Black Hills management team said last Monday it was suspending prior to retirement several old coal and natural gas-fired power plants in Colorado and South Dakota as part of its utility operations in those two states. Two days later NRG senior executives speculated that there may be the beginning of a reversal of the ongoing coal-to-gas switch for power generation, particularly in the Texas market where NRG is the second biggest generator.

Seeing a rally in natural gas prices that could push them up to the $3.50 to the low $4 area in the next two to three years, NRG COO Mauricio Gutierrez said gas prices in some areas are beginning to approach the same level as Eastern coal prices.

Black Hills CEO David Emery said the 55% increase in year/year profits came mostly from the utility sector, where a record heat wave in June pushed power operations to maximum output, but that was partially offset by poor results on the natural gas side, both for utility and exploration and production (E&P) operations. There was a 32% drop in gas utility sales and a 27% decrease in the average price Black Hills received for gas supplies from its E&P operations, Emery said.

Meanwhile, Black Hills Energy’s Colorado utility and Black Hills Power announced suspension of operations at the W.N. Clark coal-fired generation plant in Canon City, CO, and natural gas-fired steam units Nos. 5 and 6 in its Pueblo, CO, generation complex.
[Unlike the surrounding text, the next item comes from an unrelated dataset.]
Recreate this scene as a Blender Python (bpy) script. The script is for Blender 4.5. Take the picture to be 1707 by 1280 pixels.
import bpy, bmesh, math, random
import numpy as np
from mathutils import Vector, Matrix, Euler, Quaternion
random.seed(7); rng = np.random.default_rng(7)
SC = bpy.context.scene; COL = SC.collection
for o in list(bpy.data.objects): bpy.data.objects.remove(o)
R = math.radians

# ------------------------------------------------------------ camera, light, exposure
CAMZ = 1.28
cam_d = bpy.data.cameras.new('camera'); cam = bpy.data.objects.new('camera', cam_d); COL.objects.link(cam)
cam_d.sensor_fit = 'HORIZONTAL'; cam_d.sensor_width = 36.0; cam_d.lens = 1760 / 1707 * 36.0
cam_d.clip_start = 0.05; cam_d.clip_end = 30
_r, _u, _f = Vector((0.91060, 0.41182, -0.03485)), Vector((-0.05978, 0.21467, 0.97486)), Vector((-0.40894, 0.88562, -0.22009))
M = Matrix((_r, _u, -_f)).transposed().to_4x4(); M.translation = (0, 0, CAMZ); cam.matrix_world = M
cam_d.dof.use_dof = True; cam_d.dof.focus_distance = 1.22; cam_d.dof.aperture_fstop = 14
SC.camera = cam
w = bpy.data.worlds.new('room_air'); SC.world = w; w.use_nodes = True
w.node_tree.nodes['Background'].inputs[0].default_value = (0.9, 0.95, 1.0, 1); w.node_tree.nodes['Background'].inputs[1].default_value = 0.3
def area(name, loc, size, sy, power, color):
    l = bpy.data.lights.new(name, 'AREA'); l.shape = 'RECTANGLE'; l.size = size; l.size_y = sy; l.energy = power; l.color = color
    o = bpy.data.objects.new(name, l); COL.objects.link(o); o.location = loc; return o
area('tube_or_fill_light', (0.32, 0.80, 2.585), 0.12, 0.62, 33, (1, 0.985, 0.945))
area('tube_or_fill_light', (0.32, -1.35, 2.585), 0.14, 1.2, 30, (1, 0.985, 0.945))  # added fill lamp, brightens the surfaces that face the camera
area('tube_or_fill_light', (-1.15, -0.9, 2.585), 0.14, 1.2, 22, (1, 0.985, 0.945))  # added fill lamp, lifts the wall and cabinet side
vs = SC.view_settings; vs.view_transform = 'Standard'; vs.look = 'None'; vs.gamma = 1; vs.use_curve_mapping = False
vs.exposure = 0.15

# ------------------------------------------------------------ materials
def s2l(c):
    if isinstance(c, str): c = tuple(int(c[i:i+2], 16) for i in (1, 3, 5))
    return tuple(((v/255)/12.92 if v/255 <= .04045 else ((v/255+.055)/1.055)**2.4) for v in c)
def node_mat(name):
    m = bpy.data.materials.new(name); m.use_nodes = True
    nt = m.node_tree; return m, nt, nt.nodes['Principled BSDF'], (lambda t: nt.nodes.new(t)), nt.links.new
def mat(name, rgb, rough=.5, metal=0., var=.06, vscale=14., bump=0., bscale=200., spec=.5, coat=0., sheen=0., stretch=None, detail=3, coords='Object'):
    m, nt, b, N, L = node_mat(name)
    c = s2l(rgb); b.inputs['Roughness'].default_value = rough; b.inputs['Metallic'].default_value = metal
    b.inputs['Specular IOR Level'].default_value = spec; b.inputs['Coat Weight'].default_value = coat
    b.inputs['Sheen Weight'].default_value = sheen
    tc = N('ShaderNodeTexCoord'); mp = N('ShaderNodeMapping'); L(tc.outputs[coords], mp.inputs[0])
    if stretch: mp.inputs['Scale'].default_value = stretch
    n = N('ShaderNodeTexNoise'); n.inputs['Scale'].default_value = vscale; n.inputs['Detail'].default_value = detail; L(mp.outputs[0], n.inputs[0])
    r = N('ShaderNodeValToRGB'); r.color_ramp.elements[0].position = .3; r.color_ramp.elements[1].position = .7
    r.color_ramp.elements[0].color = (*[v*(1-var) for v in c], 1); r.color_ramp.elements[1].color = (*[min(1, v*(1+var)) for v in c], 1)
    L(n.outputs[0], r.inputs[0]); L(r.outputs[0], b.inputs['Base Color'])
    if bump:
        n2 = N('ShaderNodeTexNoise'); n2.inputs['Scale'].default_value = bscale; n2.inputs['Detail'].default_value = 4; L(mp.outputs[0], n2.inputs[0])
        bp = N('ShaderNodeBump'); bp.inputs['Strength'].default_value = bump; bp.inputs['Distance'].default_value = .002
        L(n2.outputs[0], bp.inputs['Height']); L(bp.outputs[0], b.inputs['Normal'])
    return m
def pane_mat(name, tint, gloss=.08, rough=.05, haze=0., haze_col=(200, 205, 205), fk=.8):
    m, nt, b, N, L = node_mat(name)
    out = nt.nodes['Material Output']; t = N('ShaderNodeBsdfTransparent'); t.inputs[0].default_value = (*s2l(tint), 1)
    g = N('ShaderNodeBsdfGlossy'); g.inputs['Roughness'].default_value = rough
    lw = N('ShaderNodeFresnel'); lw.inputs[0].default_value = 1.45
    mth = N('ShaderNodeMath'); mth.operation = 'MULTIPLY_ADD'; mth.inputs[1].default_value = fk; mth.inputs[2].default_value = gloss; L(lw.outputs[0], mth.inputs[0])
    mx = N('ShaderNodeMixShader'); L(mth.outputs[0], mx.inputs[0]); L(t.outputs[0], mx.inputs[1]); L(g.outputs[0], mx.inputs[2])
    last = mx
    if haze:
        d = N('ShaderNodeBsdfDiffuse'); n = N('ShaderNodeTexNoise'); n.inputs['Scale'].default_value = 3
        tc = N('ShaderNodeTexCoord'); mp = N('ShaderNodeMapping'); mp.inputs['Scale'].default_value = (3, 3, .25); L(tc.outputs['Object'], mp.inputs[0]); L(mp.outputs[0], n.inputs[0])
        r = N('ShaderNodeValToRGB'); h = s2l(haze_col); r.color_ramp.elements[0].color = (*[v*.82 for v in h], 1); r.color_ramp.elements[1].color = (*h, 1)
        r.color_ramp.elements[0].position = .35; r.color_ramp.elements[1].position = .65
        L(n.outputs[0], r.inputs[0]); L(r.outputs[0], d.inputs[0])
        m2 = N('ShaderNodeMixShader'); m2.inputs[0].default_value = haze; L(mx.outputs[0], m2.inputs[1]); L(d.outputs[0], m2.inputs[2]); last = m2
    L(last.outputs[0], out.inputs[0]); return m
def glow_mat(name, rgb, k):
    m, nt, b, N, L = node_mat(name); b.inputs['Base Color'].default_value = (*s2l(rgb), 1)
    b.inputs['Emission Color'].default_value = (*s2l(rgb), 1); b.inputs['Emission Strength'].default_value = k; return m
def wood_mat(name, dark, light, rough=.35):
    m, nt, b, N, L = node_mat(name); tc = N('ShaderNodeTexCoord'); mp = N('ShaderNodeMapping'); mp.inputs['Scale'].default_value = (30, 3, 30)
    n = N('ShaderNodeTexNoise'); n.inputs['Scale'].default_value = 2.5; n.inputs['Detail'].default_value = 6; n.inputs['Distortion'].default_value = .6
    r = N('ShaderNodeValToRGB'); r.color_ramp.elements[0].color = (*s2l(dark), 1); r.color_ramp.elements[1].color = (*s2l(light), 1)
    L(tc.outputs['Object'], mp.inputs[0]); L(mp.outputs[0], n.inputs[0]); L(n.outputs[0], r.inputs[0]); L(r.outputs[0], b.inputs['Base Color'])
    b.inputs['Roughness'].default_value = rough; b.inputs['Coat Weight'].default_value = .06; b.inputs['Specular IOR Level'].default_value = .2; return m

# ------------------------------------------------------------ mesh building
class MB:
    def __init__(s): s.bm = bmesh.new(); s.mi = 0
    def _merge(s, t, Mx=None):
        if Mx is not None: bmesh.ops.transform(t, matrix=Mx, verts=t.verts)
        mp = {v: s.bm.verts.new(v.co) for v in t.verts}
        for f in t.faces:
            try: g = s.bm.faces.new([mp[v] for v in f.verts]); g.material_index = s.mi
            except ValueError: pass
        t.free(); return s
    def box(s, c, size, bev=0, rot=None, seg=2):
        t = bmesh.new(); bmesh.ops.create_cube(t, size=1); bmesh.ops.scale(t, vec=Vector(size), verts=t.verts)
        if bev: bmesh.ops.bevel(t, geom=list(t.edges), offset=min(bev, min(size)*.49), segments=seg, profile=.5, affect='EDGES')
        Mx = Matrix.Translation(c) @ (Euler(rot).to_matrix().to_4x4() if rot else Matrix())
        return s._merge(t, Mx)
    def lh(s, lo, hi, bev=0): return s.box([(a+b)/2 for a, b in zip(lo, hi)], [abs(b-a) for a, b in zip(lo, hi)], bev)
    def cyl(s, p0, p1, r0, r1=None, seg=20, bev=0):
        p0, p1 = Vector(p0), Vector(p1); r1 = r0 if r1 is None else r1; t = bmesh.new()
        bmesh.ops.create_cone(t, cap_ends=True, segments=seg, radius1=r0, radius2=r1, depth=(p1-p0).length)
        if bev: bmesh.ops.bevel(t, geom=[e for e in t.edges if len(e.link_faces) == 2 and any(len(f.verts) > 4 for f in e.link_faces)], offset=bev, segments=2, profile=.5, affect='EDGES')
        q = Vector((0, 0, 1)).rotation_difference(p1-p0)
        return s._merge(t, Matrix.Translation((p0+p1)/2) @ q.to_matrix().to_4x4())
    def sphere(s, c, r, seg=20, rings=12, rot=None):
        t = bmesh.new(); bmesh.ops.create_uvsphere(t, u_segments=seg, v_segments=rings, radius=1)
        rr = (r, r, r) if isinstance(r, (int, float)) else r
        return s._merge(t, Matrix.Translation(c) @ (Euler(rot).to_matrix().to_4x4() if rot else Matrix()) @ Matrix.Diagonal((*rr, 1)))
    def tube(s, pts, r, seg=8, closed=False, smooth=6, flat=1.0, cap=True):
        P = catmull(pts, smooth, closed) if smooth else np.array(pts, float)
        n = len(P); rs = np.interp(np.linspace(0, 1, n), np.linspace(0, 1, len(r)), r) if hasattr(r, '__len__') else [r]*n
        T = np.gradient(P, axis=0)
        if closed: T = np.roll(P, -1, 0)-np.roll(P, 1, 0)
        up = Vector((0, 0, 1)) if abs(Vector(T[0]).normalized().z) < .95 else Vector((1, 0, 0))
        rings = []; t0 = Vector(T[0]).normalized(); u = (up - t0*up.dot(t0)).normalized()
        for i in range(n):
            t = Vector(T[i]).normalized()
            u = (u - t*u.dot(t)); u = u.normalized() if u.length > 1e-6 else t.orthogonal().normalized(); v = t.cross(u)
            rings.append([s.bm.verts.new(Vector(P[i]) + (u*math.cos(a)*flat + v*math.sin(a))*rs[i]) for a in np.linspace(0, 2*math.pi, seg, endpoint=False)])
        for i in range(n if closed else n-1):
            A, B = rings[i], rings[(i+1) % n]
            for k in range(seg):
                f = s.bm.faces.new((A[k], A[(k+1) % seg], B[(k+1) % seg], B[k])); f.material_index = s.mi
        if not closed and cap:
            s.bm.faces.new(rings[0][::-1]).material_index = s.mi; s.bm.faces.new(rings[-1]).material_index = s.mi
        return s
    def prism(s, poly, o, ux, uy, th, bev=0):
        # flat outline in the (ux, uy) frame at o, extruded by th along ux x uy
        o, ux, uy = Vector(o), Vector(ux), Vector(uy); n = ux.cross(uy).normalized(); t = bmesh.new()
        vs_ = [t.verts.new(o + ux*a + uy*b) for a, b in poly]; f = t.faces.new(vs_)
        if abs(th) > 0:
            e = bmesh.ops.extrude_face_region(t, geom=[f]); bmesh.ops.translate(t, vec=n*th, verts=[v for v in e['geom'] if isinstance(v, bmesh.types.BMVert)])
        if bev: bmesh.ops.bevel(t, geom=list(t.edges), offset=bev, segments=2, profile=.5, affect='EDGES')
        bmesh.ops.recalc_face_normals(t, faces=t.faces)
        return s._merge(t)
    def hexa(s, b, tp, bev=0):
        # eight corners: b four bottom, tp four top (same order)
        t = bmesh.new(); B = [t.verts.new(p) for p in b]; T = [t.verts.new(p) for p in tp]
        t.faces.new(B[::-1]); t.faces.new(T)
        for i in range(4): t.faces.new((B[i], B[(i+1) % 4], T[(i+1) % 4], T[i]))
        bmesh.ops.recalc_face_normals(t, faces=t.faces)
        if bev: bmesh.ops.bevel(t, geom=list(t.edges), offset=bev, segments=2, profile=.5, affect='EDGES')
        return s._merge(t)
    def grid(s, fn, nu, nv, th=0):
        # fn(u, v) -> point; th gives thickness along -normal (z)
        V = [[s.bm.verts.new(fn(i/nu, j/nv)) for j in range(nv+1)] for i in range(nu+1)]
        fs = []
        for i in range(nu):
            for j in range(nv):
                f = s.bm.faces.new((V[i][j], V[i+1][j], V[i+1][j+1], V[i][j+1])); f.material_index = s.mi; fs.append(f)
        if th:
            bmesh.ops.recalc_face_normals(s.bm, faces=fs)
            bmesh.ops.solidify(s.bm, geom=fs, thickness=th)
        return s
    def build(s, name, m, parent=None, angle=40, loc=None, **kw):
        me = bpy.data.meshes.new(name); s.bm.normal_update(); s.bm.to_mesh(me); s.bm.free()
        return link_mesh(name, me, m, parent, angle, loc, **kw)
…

In addition, Black Hills said it will suspend operations Aug. 31 at its Ben French coal-fired plant in Rapid City, SD. “Suspension of operations requires the units to still be available to generate electricity when necessary, especially during hot summer months when customers are using the most energy,” a spokesperson said.

Emery said the company did a detailed analysis of new environmental regulations, along with changing market and operating conditions before “identifying an opportunity to make changes to our resource portfolio by suspending operations at some of our older generating facilities in advance of permanently retiring those plants.” The company expects the 42 MW Clark plant to close by the end of 2013, while the 25 MW French, 34.5 MW Osage and 22 MW Neil Simpson are all scheduled to be retired on March 21, 2014.

NRG’s Gutierrez said with the recent gas price rise combined with a rise in heat rates (the fuel quantity needed to produce a fixed amount of power) in Texas “we have seen the reversal of the switching that we experienced in January.” That’s why NRG sees the prospects for such a reversal more broadly, keeping in mind that natural gas is “just one component,” he said.

“From our perspective there is a small relationship between heat rates and natural gas, and heat rates are a function of fuel markets in which gas has a lot of drivers,” Gutierrez said. “In the forward markets, when you get into 2013 or ’14 or ’15, with gas prices in the high $3 range and low $4 territory, you are significantly out of the [coal-to-gas] switching area.”